States of Grace. Un titre qui résume bien le second long métrage de Destin Cretton. En effet, le réalisateur y démontre une capacité exceptionnelle à faire de certaines séquences de véritables moments de grâce. Sa mise en scène, mélange de réalisme proche du documentaire et d’une vraie dramatisation fictionnelle, lui permet de capter la pureté des émotions et de les décupler.
States of Grace place son action dans un foyer pour adolescents en difficulté, un milieu que Destin Cretton connaît bien, puisqu’il a lui-même été éducateur avant de se lancer dans le cinéma. Dans les différents portraits d’adolescents dépeints, dans les situations décrites, on sent énormément de véracité, donnant au film une réelle crédibilité et le rapprochant par cet aspect du documentaire. Un ressenti augmenté par une caméra le plus souvent à l’épaule, spectatrice dont le but est avant tout de capter les événements et les petits détails qui changent tout. Par ailleurs, le réalisateur confesse avoir eu pour priorité l’authenticité des performances de ses acteurs, citant notamment comme référence Entre les murs de Laurent Cantet. Et il est clairement parvenu à ses fins, puisque les comédiens livrent tous des performances tout en délicatesse, d’un naturel assez sidérant.

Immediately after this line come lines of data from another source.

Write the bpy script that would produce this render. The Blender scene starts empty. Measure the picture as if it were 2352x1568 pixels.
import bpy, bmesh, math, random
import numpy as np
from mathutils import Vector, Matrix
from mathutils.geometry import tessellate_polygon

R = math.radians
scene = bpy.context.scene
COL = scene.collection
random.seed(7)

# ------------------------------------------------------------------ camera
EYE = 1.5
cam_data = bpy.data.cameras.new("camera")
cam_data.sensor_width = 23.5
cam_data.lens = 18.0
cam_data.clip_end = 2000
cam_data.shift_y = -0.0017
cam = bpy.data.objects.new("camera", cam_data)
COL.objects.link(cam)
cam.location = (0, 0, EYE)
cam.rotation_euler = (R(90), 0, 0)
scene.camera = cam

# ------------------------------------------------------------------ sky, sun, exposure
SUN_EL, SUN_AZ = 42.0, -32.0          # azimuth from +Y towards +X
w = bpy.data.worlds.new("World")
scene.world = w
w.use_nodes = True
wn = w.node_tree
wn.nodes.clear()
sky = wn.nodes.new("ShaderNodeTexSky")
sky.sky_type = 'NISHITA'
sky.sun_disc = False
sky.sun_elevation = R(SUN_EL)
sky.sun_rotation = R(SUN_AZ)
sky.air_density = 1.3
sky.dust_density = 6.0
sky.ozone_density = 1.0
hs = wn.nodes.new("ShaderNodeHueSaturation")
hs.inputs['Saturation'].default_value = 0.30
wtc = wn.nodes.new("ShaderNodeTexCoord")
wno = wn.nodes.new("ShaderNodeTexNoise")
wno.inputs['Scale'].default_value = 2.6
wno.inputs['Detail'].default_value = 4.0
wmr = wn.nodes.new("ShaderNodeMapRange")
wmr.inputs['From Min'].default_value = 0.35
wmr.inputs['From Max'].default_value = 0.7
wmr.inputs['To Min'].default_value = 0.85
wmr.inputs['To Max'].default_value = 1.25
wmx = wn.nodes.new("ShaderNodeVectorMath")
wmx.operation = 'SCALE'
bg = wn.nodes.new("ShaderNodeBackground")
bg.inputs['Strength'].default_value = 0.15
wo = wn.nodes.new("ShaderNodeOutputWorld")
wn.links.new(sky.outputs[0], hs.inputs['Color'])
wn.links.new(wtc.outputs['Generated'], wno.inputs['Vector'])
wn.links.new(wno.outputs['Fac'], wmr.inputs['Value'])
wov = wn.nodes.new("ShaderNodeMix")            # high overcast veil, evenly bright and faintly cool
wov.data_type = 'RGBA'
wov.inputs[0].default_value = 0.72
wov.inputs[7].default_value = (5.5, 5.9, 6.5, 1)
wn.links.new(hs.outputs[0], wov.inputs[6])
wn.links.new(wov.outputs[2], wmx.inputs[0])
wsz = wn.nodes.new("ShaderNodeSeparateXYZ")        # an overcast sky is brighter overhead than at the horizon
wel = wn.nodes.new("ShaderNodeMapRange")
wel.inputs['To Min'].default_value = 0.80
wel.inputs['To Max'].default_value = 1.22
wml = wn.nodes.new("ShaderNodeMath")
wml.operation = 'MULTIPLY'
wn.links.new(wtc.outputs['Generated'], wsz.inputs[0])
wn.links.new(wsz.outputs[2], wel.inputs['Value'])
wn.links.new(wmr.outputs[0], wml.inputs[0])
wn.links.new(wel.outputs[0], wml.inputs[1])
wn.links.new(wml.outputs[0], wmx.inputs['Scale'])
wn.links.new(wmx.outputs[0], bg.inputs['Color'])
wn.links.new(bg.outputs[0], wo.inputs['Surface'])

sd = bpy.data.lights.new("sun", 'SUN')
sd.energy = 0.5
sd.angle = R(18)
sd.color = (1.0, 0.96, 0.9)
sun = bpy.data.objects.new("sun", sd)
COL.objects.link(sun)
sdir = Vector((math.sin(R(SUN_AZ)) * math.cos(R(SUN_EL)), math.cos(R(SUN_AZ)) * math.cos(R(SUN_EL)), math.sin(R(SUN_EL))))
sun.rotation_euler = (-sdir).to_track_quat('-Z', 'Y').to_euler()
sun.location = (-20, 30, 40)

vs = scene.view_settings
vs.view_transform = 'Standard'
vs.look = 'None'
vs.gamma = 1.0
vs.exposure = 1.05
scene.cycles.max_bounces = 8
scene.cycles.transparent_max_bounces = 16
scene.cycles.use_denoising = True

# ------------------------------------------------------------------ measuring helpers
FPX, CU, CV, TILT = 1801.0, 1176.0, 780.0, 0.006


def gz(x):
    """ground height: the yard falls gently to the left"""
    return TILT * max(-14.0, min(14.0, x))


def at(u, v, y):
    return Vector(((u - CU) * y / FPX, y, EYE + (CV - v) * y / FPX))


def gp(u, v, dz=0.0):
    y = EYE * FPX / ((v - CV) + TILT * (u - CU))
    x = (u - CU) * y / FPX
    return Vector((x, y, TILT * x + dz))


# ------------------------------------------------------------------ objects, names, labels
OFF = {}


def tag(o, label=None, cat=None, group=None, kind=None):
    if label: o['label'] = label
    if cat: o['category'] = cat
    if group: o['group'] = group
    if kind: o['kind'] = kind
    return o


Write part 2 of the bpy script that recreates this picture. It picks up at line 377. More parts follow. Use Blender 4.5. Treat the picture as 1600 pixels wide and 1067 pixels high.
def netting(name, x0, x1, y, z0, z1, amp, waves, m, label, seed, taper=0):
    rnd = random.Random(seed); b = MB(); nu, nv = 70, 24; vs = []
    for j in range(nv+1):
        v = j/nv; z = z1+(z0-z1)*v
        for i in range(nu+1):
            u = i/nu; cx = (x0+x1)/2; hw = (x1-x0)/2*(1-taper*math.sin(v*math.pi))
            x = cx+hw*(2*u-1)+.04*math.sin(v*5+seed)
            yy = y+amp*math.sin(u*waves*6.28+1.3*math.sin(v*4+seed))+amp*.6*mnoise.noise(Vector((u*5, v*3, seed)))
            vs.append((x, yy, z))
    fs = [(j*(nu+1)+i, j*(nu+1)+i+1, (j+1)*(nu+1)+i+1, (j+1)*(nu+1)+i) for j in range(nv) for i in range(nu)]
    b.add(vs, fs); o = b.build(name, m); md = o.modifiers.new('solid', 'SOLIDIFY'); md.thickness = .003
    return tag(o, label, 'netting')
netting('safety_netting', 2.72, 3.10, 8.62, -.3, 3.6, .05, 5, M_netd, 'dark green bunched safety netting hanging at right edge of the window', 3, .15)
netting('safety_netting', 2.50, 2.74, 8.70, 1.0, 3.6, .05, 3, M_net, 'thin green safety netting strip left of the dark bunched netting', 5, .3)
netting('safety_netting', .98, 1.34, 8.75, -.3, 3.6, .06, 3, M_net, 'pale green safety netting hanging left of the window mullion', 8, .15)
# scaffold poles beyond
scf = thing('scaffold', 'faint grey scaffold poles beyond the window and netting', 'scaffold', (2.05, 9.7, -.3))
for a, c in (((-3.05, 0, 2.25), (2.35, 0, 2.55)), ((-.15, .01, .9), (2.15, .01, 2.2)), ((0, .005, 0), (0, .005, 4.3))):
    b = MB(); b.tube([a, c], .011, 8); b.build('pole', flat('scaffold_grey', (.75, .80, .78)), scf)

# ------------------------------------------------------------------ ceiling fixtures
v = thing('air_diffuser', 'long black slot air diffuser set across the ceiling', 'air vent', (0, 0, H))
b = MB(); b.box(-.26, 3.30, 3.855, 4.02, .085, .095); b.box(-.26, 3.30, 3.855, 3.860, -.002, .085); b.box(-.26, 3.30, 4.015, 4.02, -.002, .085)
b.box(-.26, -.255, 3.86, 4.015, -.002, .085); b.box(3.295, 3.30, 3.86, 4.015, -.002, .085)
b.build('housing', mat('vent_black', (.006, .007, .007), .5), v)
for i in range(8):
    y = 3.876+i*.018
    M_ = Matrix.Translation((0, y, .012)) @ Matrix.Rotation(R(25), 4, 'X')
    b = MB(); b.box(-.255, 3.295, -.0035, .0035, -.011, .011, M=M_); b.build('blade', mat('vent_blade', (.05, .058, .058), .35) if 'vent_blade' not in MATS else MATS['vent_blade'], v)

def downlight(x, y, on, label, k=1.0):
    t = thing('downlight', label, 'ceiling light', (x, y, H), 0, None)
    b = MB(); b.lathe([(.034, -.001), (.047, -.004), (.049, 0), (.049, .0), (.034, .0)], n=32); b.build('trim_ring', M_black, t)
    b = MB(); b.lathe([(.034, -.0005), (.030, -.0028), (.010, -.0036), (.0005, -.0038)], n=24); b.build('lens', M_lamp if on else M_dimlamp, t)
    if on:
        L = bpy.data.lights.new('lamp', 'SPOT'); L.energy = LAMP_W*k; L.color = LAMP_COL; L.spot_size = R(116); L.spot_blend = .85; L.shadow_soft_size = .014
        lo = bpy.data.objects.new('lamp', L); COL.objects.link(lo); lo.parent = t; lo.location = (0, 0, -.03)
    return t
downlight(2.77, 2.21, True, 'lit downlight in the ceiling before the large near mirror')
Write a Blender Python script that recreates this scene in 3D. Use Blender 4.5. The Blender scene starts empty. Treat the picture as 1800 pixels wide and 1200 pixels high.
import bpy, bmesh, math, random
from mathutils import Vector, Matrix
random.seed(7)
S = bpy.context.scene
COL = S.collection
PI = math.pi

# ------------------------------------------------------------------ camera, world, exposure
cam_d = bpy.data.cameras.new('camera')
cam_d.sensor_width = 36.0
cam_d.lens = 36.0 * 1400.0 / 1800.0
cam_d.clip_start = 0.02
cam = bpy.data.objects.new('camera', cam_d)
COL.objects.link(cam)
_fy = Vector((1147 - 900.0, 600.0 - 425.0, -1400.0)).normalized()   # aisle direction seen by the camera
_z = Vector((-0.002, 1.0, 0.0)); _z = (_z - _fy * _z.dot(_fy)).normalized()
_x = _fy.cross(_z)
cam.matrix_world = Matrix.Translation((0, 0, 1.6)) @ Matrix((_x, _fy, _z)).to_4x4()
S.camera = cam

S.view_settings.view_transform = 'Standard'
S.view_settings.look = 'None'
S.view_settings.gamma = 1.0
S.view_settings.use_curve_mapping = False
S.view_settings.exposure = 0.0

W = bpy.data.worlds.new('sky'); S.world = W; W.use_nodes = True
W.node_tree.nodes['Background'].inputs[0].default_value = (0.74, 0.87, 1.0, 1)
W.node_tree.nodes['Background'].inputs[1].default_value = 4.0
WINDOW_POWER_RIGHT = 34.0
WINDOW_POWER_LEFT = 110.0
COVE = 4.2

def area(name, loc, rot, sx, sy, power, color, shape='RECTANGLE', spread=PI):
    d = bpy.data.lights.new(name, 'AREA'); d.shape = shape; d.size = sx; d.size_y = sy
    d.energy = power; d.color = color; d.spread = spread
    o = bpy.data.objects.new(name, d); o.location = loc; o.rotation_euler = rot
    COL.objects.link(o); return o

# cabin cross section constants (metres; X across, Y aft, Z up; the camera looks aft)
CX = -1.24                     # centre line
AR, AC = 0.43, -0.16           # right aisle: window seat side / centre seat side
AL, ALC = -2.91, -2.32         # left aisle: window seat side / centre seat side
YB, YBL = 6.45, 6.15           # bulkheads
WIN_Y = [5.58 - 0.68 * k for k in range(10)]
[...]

Mais ce qui fait la force de States of Grace c’est justement de ne pas se cantonner à un aspect de documentaire. Le film revendique clairement sa part de fiction, notamment par une narration qui, sans jamais devenir subjective, fait la part belle à l’histoire d’une des éducatrices jusqu’à la suivre dans sa vie privée, qui fait écho à la destinée des enfants dont elle s’occupe au quotidien. Par le biais de ce personnage, Destin Cretton capte ainsi l’après-adolescence et les cicatrices qu’elle a laissées. Mais la dramatisation du film lui évite surtout de sombrer dans le didactisme, pour privilégier l’émotion. L’empathie créée par la proximité avec les personnages amplifie l’impact de la peinture réaliste de ces adolescents en déroute. La finesse de l’écriture, la sensibilité qui vient doubler le réalisme de la mise en scène (à travers certains choix de lumière, des plans rapprochés) et surtout la justesse des interprétations permettent ainsi de transcender à de nombreuses reprises la pureté des émotions (voir les scènes du rap, du conte, des portraits…). Pour autant cela ne veut pas dire que Destin Cretton sombre dans la surenchère et dans le pathos. Non, il se dégage de son film une subtilité rare, qui sait trouver la lumière qui se cache derrière chaque ombre.